11. A dustpan attachment for use with a vacuum cleaner configured to clean a surface, the vacuum cleaner having a body, a suction port, and a suction source disposed in the body for generating airflow through the suction port, the dustpan attachment comprising:

a housing including a top wall and a plurality of walls extending from the top wall to a bottom edge, the bottom edge configured to contact the surface;

a vacuum port extending through the housing, the vacuum port configured to fluidly couple to the suction port;

a recess defined within the housing, wherein when the bottom edge contacts the surface, the recess is configured to cooperate with the surface to form a suction channel having a suction inlet in communication with the vacuum port and formed in a front of the housing and opening forwardly; and

a pair of flanges extending from the housing, the pair of flanges configured to removably couple to the body.

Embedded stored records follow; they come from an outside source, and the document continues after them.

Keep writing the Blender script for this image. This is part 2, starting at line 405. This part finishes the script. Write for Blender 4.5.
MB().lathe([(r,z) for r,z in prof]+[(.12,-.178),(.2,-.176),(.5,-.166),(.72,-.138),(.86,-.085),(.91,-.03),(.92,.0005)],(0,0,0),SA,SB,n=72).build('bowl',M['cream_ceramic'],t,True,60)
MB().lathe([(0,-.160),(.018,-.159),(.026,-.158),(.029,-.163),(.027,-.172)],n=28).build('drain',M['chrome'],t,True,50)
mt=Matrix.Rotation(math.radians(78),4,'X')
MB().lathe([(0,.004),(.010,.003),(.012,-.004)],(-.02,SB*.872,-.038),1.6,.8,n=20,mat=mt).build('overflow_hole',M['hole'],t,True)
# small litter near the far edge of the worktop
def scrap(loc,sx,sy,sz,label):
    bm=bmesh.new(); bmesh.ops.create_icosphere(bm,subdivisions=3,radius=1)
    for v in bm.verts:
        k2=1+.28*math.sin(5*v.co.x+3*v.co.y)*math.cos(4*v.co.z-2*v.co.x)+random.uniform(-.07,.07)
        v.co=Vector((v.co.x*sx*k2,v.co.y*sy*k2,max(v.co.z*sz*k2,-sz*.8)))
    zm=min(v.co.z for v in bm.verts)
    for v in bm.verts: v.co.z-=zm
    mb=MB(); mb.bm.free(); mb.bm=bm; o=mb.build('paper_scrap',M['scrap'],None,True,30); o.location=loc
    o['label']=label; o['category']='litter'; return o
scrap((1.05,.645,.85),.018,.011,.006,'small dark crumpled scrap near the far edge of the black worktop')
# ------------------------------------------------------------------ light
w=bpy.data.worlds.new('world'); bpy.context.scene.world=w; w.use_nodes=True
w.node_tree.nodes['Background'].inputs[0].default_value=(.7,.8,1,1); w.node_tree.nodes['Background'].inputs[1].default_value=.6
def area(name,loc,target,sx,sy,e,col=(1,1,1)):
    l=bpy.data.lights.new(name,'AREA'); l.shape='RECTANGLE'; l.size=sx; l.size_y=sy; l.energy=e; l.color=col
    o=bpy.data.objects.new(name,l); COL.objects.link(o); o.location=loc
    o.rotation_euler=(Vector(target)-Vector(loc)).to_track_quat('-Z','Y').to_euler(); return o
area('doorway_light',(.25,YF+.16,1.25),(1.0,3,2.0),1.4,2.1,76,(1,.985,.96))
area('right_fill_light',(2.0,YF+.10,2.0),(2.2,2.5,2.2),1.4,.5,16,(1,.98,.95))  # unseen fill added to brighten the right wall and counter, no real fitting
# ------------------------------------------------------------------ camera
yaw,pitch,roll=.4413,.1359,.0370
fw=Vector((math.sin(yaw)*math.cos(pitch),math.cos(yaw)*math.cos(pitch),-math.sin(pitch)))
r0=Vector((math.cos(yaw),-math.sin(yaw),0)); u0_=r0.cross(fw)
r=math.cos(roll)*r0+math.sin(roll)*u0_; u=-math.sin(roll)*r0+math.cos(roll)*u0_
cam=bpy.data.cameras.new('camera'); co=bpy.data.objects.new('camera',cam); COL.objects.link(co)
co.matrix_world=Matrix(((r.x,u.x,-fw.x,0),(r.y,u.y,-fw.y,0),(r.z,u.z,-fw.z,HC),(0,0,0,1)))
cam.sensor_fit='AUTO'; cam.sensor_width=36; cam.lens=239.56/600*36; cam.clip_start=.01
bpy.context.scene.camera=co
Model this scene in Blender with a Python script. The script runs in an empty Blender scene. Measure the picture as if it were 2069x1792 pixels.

12. The dustpan attachment of claim 11, wherein the housing defines a first end at one end of the suction inlet and second end at an opposite end of the suction inlet and wherein the bottom edge includes a resilient sealing material extending between the first end and second end.

13. The dustpan attachment of claim 12, wherein when the pair of flanges are coupled to the body, the resilient sealing material contacts the surface continuously between the first end and second end.

14. The dustpan attachment of claim 11, wherein the suction inlet defines a first area, and the vacuum port defines a second area, and wherein the first area and the second area are the equal in size.

15. The dustpan attachment of claim 11, wherein the vacuum port extends through the top wall of the housing.

16. The dustpan attachment of claim 15, wherein the suction channel converges in a width direction from the suction inlet to the vacuum port.

17. The dustpan attachment of claim 11, wherein the dustpan attachment can be removed from the body and positioned on the surface to be cleaned spaced from the body.

18. A method of using a dustpan attachment with a vacuum cleaner to clean a surface, the vacuum cleaner including a body, a suction source positioned within the body, and a suction port in fluid communication with the suction source, the method comprising:

connecting a pair of attachment features on the dustpan attachment to a pair of mounting features of the vacuum cleaner, thereby positioning the dustpan attachment adjacent the surface and forming a suction inlet at a front thereof;

connecting the suction port with a vacuum port of the dustpan attachment; and

operating the suction source to draw air through the suction inlet into the body.

19. The method of claim 18, wherein each of the pair of mounting features is positioned on a respective foot of the vacuum cleaner, and wherein each of the pair of mounting features includes an annular recess.

20. The method of claim 19, wherein each of the pair of attachment features includes an annular projection, and wherein connecting the pair of attachment features to the pair of mounting features includes positioning each annular projection in a corresponding annular recess.